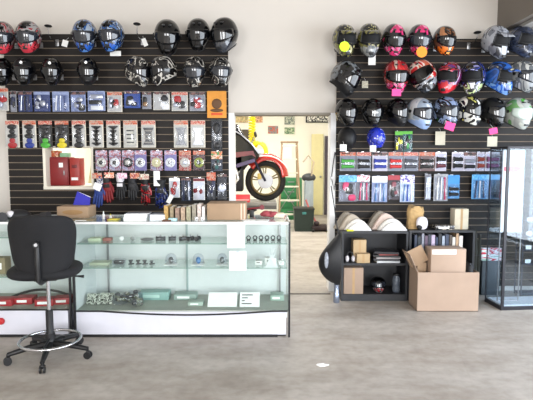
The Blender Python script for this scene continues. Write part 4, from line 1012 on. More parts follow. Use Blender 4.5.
# ------------------------------------------------------------------ drafting chair
def chair():
    base = gnd(51, 357); r = empty('drafting_chair', (base.x, base.y, 0), 'black drafting chair on chrome column with foot ring and five casters', 'chair', rz=.2)
    FAB = mat('black_upholstery', '#0d0d11', .85, var=.25, scale=120, bump=.4)
    angs = [math.radians(a) for a in (-89, -17, 55, 127, 199)]
    for a in angs:
        d = Vector((math.cos(a), math.sin(a), 0)); R = .29
        lg = MB().tube([d * .02 + Vector((0, 0, .105)), d * .15 + Vector((0, 0, .10)), d * R + Vector((0, 0, .075))], [.026, .022, .016], n=10).build('base_leg', M_BLACK, r)
        cs = MB(); pp = Vector((-d.y, d.x, 0)) * .012
        for s_ in (-1, 1):
            c = d * R + pp * s_ * 1.1 + Vector((0, 0, .028)); cs.tube([c - pp * .45, c + pp * .45], .028, n=14)
        MB_c = cs.build('caster', M_BLACK, r)
        MB().tube([d * R + Vector((0, 0, .03)), d * R + Vector((0, 0, .08))], .007, n=8).cbox(d * R + Vector((0, 0, .052)), (.03, .03, .014), bev=.004).build('caster_fork', M_BLACK, MB_c)
    MB().lathe([(.035, .085), (.032, .13), (.027, .15), (.027, .36), (.022, .365)], n=18).build('column_sleeve', M_BLACK, r)
    MB().lathe([(.014, .36), (.014, .62)], n=16).build('gas_cylinder', M_CHROME, r)
    fr = MB().tube([(.215 * math.cos(t * PI / 16), .215 * math.sin(t * PI / 16), .135) for t in range(32)], .011, n=10, closed=True).build('foot_ring', M_CHROME, r)
    sp = MB()
    for k in range(3):
        t = k * 2 * PI / 3 + .5; sp.tube([(.03 * math.cos(t), .03 * math.sin(t), .15), (.212 * math.cos(t), .212 * math.sin(t), .135)], .008, n=8)
    sp.tube([(0, 0, .145), (0, 0, .185)], .036, n=14); sp.build('ring_spokes', M_BLACK, fr)
    MB().cbox((0, .02, .615), (.16, .22, .03), bev=.008).build('seat_plate', M_BLACK, r)
    MB().tube([(.06, .02, .61), (.2, .02, .605), (.25, .02, .60)], [.006, .006, .012], n=8).build('height_lever', M_BLACK, r)
    s_ = MB().ell((-.015, .02, .665), (.255, .235, .055), nu=36, nv=14, e=.72); s_.build('seat', FAB, r, ang=80)
    # backrest: curved rounded slab with wide shoulders, facing away from the camera
    m = MB(); n1, n2 = 24, 22; top = []; vs = []; fs = []
    def prof(u, v):      # u -1..1 across, v 0..1 up
        wv = .235 - .045 * (1 - v) ** 2
        zz = .665 + .43 * v
        # rounded corners through superellipse squash
        q = (abs(2 * v - 1)) ** 4.5
        ww = wv * (1 - q) ** (1 / 4.5) if q < 1 else 0
        x = u * ww; y = -.185 + .09 * (u * u) * (ww / .235) - .05 * (v - .3) ** 2 * 2
        return x, y, zz
    def ring(side):
        out = []
        for i in range(n2 + 1):
            v = .5 - .5 * math.cos(PI * i / n2)
            for j in range(n1 + 1):
                u = -1 + 2 * j / n1; x, y, z = prof(u, v)
                e = (1 - abs(u) ** 6) * (1 - abs(2 * v - 1) ** 6); out.append((x, y + side * .032 * max(0, e) ** .5, z))
        return out
    A_ = ring(-1); B_ = ring(1); N = len(A_); vs = A_ + B_
    for i in range(n2):
        for j in range(n1):
            a = i * (n1 + 1) + j; q = (a, a + 1, a + n1 + 2, a + n1 + 1); fs.append(q); fs.append(tuple(N + k for k in reversed(q)))
    m.add(vs, fs); bo = m.build('backrest', FAB, r, ang=80)
    MB().tube([(-.01, -.03, .60), (-.01, -.16, .61), (-.01, -.235, .64), (-.01, -.245, .80), (-.01, -.235, .92)], [.02, .02, .019, .018, .014], n=10).build('back_upright', M_BLACK, r)
    kb = MB().tube([(-.01, -.24, .90), (-.01, -.275, .90)], .022, n=16).build('adjust_knob', M_BLKMATTE, r); MB().tube([(-.01, -.27, .90), (-.01, -.279, .90)], .012, n=12).build('knob_cap', M_STEEL, kb)
    return r
chair()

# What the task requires
Find the word "from" and list each line it appears in.

# Output below
The Blender Python script for this scene continues. Write part 4, from line 1012 on. More parts follow. Use Blender 4.5.
    # backrest: curved rounded slab with wide shoulders, facing away from the camera